Preaching to the Choir

Cosmic Voices of Bulgaria - Mechemetio
Cosmic Voices of Bulgaria – Mechemetio
Cosmic Voices of Bulgaria

Mechemetio (Intuition, 2000)

Bulgarian choir music and folk dance drew awareness in the West when 4 AD Records released records by the choir phenomenon Le Mystere des Vois Bulgares back in the late 1980’s. While the world music genre was beginning to formulate around that time, it was the alternative music crowd, especially fans of Goth music that embraced Bulgarian choir music. A few years later, Kate Bush invited another Bulgarian vocal group, Trio Bulgarka to lend their talents to a couple of tracks on her release, Sensual World (Bush is one of those artists never mentioned for her contribution to world music).

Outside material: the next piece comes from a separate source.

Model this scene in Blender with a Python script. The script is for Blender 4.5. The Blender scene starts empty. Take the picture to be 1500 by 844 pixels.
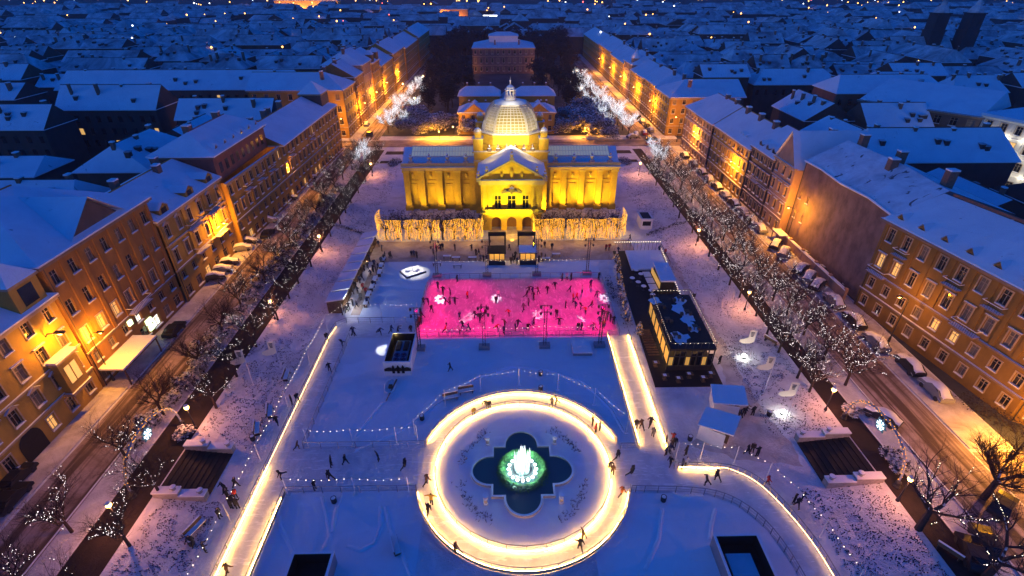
import bpy, math, random
from mathutils import Vector, Matrix, noise
R = random.Random(7)
sc = bpy.context.scene
COL = sc.collection
PI = math.pi
ZS = 0.9                                    # level of the streets above the sunken park

# ---------------------------------------------------------------- camera
FPX, CX, CY, HCAM = 745.0, 750.0, 422.0, 50.0
PITCH = math.atan((422 + 35) / FPX)
YAW = math.atan(16 / math.hypot(FPX, 457))
cam = bpy.data.cameras.new('camera'); cam_o = bpy.data.objects.new('camera', cam); COL.objects.link(cam_o)
cam_o.location = (0, 0, HCAM); cam_o.rotation_euler = (PI / 2 - PITCH, 0, -YAW)
cam.sensor_width = 36; cam.lens = FPX / 1500 * 36; cam.clip_end = 6000; cam.clip_start = 0.5
sc.camera = cam_o

def at(px, py, z=0.0):
    """the point at height z that the photograph shows at pixel (px, py)"""
    x = (px - CX) / FPX; y = -(py - CY) / FPX
    c, s = math.cos(PITCH), math.sin(PITCH)
    d = (x, c + y * s, -s + y * c)
    t = (z - HCAM) / d[2]
    X, Y = d[0] * t, d[1] * t
    c, s = math.cos(-YAW), math.sin(-YAW)
    return (c * X - s * Y, s * X + c * Y)

# ---------------------------------------------------------------- mesh helper
class MB:
    def __init__(s): s.v = []; s.f = []; s.m = []
    def add(s, vs, fs, m=0):
        n = len(s.v); s.v += [tuple(v) for v in vs]
        s.f += [tuple(i + n for i in f) for f in fs]; s.m += [m] * len(fs)
    def box(s, x0, y0, z0, x1, y1, z1, m=0):
        s.add([(x0,y0,z0),(x1,y0,z0),(x1,y1,z0),(x0,y1,z0),(x0,y0,z1),(x1,y0,z1),(x1,y1,z1),(x0,y1,z1)],
              [(0,3,2,1),(4,5,6,7),(0,1,5,4),(1,2,6,5),(2,3,7,6),(3,0,4,7)], m)
    def obox(s, cx, cy, ang, hx, hy, z0, z1, m=0):
        c, n = math.cos(ang), math.sin(ang); P = []
        for z in (z0, z1):
            for a, b in ((-hx,-hy),(hx,-hy),(hx,hy),(-hx,hy)): P.append((cx + a*c - b*n, cy + a*n + b*c, z))
        s.add(P, [(0,3,2,1),(4,5,6,7),(0,1,5,4),(1,2,6,5),(2,3,7,6),(3,0,4,7)], m)
    def quad(s, a, b, c, d, m=0): s.add([a,b,c,d], [(0,1,2,3)], m)
    def poly(s, pts, m=0): s.add(pts, [tuple(range(len(pts)))], m)
    def prism(s, poly, z0, z1, m=0, cap=True):
        n = len(poly); P = [(x,y,z0) for x,y in poly] + [(x,y,z1) for x,y in poly]
        F = [(i, (i+1)%n, (i+1)%n+n, i+n) for i in range(n)]
        if cap: F += [tuple(range(n, 2*n)), tuple(range(n-1, -1, -1))]
        s.add(P, F, m)
    def tube(s, p, q, r0, r1=None, n=6, m=0, cap=True):
        p, q = Vector(p), Vector(q); r1 = r0 if r1 is None else r1
        d = q - p
        if d.length < 1e-6: return
        d.normalize(); a = d.orthogonal().normalized(); b = d.cross(a); P = []
        for c, r in ((p, r0), (q, r1)):
            for i in range(n):
                t = 2*PI*i/n; P.append(tuple(c + a*(r*math.cos(t)) + b*(r*math.sin(t))))
        F = [(i, (i+1)%n, (i+1)%n+n, i+n) for i in range(n)]
        if cap: F += [tuple(range(n-1,-1,-1)), tuple(range(n, 2*n))]
        s.add(P, F, m)
    def path(s, pts, r, n=5, m=0):
        for a, b in zip(pts, pts[1:]): s.tube(a, b, r, r, n, m)
    def lathe(s, cx, cy, prof, n=12, m=0, rot=0.0, a0=0.0, a1=2*PI):
        full = abs(a1 - a0 - 2*PI) < 1e-6; k = n if full else n + 1; P = []
        for r, z in prof:
            for i in range(k):
                t = rot + a0 + (a1-a0)*i/n; P.append((cx + r*math.cos(t), cy + r*math.sin(t), z))
        F = []
        for j in range(len(prof)-1):
            for i in range(n):
                i2 = (i+1) % k; F.append((j*k+i, j*k+i2, (j+1)*k+i2, (j+1)*k+i))
        if full:
            if prof[0][0] > 1e-4: F.append(tuple(range(k-1, -1, -1)))
            if prof[-1][0] > 1e-4: F.append(tuple(range((len(prof)-1)*k, len(prof)*k)))
        s.add(P, F, m)
    def octa(s, p, r, m=0, rz=None):
        x, y, z = p; q = rz or r
        s.add([(x+r,y,z),(x-r,y,z),(x,y+r,z),(x,y-r,z),(x,y,z+q),(x,y,z-q)],
              [(0,2,4),(2,1,4),(1,3,4),(3,0,4),(2,0,5),(1,2,5),(3,1,5),(0,3,5)], m)
    def blob(s, c, rx, ry, rz, n=8, k=5, m=0, jit=0.0, flat=None, rnd=None):
        x, y, z = c; P = [(x, y, z - rz)]; 
        for j in range(1, k):
            ph = -PI/2 + PI*j/k
            for i in range(n):
                t = 2*PI*i/n; w = 1 + (rnd.uniform(-jit, jit) if rnd else 0)
                P.append((x + rx*w*math.cos(ph)*math.cos(t), y + ry*w*math.cos(ph)*math.sin(t), max(z + rz*w*math.sin(ph), -1e9 if flat is None else flat)))
        P.append((x, y, z + rz)); F = []
        for i in range(n): F.append((0, 1+(i+1)%n, 1+i))
        for j in range(k-2):
            for i in range(n):
                a = 1 + j*n; F.append((a+i, a+(i+1)%n, a+n+(i+1)%n, a+n+i))
        a = 1 + (k-2)*n; t = len(P) - 1
        for i in range(n): F.append((a+i, a+(i+1)%n, t))
        s.add(P, F, m)
    def mesh(s, name, mats, origin=(0,0,0), smooth=False):
        ox, oy, oz = origin
        me = bpy.data.meshes.new(name)
        me.from_pydata([(x-ox, y-oy, z-oz) for x, y, z in s.v], [], s.f)
        mats = mats if isinstance(mats, (list, tuple)) else [mats]
        for m in mats: me.materials.append(m)
        if len(mats) > 1: me.polygons.foreach_set('material_index', s.m)
        if smooth: me.polygons.foreach_set('use_smooth', [True]*len(s.f))
        me.update(); return me
    def build(s, name, mats, parent=None, smooth=False, origin=None):
        if origin is None:
            origin = Vector((0,0,0)); p = parent
            while p is not None: origin = origin + p.location; p = p.parent
        me = s.mesh(name, mats, origin, smooth)
        o = bpy.data.objects.new(name, me); COL.objects.link(o)
        if parent is not None: o.parent = parent
        KIDS.setdefault(parent.name if parent else None, []).append(o)
        return o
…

Seemingly Bulgarian vocal music disappeared from public awareness even though other vocal-centered groups such as the Finnish group Varttina and the Italian a cappella quartet, Fauarella give homage to Bulgarian vocal music on their CDs. The Persian-American vocalist Mamak Khadem of Axiom of Choice studied Bulgarian vocal styles and this adds a unique flavor to her vocal palette. So it comes, as a bit of synchronicity that a CD of Cosmic Voices of Bulgaria, recorded in 2000, would cross my path at a time when I am discovering vocal music.Similar to the Mysterious Voices of Bulgaria (I am using the English translation), Cosmic Voices of Bulgaria features a full-fledged choir, including 21 of Bulgaria’s brightest vocal talent. Those folks who have been following Bulgarian music will recognize a few of the names of the vocalists, including Nadka Karadzhova, who once sang with the Mysterious Voices. She of course, appears as a soloist on the disc, but she shares soloing duties with a long list of vocalists. The album, Mechmetio was recorded at Hall 11 of the National Palace of Culture in Sofia, Bulgaria, reminding us that the Bulgarian government still exudes pride in one of their national treasures.

Vanya Moneva conducted the choir and Emil Minev produced the recording. The project pays tribute to the great Bulgarian choir composers and arrangers of the past and especially Philip Kutev (1903-82), the man responsible for the more innovative compositions. However, some of the tracks were composed more recently and by new composers. The performance although haunting to some extent also possesses playful elements. The harmonies add a unique dissonance and the songs are also peppered with whoops and crescendos. It’s a complex music that I won’t even try to explain nor could I without ever having studied it. Yet, I do find that it lends itself to a pleasurable listen. For anyone who wishes to delve further into Bulgarian music, I recommend picking up Rough Guides World Music, Volume 1 and read the insightful chapter on Bulgaria or peruse the liner notes that come with the CD.